Introduce any sort of interest and most players would pretty much have to go off the game and into Google Docs spreadsheets. Wouldn't it be awesome if the normal bank process could also keep track of outstanding loans?! Yeah!
New helpfile:
Changes to existing helpfile:help loan wrote: Syntax:
loan <borrower> <amount> [interest]
loan [guildname] <borrower> <amount> [interest]
loan adjust <borrower> <amount>
This command facilitates a single bank payment from you to a borrower, which may be either a person or a guild. Amount is in silver and interest is a percentage, compounded each OOC week (IC approximately monthly). If no interest rate is specified, it is equal to zero. This means the borrower should pay back exactly the amount borrowed. You may specify a fractional interest rate, but the number cannot be negative.
The second syntax issues a loan from your guild account, rather than your personal account. For example: loan merchants Daffyd 1000 2.5 would loan Daffyd ten gold at 2.5% from the Merchants' guild account. Not all characters have access to guild funds; see your guildleader for details.
Loan adjust adds or subtracts an amount of silver from the current value of the loan. This might be used when a third party pays back some of the loan, or if part of the loan is worked off via barter or other instrument external to the banking system. Since you can only have one outstanding loan to each particular borrower, loan adjust can also be used to add more silver to an existing loan.
Some notes about the whole thing:Addendum to help pay wrote: Syntax:
pay loan <lender> <amount> [frequency]
gpay loan <lender> <amount> [frequency]
The pay command can also be used to repay a loan from a person or guild. As with other forms of the pay command, the optional frequency can be used to set up a recurring payment.
Example:
pay loan ImaLender 50 weekly
The above command would reduce your loan by 100 silver each week when bank transactions normally execute. Note that interest is compounded BEFORE payments are made.
Loan repayments cannot exceed the amount of a loan. To continue the above example, after a number of weeks if the loan value is less than 100 silver, then the remaining amount is paid and your payment is automatically canceled.

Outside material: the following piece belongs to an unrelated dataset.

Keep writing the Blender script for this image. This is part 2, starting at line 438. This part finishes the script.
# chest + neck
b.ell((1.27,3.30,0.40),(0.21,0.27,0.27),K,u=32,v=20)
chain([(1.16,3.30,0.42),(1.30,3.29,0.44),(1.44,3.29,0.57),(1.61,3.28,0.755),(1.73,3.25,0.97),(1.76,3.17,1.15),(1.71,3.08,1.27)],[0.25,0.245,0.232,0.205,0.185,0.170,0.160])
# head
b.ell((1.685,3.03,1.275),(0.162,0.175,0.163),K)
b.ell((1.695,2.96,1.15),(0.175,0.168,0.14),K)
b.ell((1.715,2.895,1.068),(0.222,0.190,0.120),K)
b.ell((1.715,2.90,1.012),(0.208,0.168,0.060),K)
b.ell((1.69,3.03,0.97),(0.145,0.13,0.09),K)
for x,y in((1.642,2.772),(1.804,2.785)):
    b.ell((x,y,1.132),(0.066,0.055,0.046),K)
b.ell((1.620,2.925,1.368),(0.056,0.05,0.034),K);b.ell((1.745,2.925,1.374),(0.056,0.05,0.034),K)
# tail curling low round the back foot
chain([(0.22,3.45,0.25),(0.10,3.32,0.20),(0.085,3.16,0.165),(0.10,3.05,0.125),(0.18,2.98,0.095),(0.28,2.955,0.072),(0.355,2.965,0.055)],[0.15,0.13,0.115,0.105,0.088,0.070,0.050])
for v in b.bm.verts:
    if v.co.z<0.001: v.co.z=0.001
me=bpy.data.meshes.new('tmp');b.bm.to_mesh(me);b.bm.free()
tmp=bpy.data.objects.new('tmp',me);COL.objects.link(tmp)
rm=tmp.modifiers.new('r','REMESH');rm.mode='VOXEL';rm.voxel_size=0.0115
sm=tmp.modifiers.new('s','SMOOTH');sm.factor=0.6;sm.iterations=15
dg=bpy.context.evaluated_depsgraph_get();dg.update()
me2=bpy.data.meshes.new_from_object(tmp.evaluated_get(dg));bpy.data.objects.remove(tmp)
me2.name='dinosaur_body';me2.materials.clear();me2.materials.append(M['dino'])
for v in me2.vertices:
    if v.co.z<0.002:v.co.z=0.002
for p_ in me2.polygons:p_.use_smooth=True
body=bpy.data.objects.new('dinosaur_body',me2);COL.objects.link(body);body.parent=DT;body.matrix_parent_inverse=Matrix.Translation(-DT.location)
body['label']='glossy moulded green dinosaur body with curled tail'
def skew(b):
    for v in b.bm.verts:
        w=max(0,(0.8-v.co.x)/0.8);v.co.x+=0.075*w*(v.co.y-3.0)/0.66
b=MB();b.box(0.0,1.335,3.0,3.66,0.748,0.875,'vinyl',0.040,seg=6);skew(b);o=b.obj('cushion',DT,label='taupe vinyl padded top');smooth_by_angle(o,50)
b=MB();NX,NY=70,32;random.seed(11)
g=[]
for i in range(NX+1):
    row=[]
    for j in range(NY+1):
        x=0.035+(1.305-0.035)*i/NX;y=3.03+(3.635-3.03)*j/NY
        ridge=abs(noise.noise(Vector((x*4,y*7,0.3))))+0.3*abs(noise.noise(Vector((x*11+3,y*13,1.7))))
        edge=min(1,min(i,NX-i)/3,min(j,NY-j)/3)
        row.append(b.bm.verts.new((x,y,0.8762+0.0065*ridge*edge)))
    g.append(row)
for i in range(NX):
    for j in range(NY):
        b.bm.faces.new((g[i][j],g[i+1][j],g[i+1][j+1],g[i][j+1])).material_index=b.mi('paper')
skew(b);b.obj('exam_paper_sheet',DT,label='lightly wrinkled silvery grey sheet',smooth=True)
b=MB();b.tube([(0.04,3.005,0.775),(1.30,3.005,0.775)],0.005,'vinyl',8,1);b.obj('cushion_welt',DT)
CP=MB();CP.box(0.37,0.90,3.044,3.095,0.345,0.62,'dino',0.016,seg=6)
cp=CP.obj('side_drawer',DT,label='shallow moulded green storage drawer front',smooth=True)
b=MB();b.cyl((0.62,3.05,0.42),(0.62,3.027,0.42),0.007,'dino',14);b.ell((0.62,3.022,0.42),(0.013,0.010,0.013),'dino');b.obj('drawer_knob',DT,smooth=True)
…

Loans should be visible in "pay list" or "gpay list" on the lender and borrower side, preferably in a separate list from normal payments (or not, I don't feel strongly about the list thing). If there could be a way to indicate how much silver remains to be paid, that would be super great.
I dunno how much of a headache autocanceling a recurring payment would be once the loan is repaid, but the important thing is that "pay loan" will never transfer MORE than the outstanding value of a loan. So if it remains in the list that's probably fine, it would just get skipped each week (because the loan amount has dropped to 0) and the borrower can just cancel it normally.
This was mentioned above in the helpfile, but interest should be calculated BEFORE payments are made each week. So if you borrow 100 at 2%, and set up a payment of 100 the very same day, there will still be 2 silver outstanding on the loan after bank transactions are processed for the week.
One question I have is what should we do about fractional silver? IRL lenders always round up to the nearest penny, so it seems reasonable to me to always round up to the nearest whole silver. But rounding up or down to the actual closest number per normal math rules is probably fine too.
Generally speaking, nothing about this loan system has any enforced repayment component. If someone is out of town or inactive for a few weeks, and the players agree to process back pay without interest, that can be handled using "loan adjust". If someone skips town or shrugs off the loan and their interest balloons the outstanding amount to 1730192 silver, so be it. The lenders and borrowers are at liberty to decide amongst themselves how to resolve these situations - the loan system is only for convenience of calculation, not to lock characters or players into any particular situation.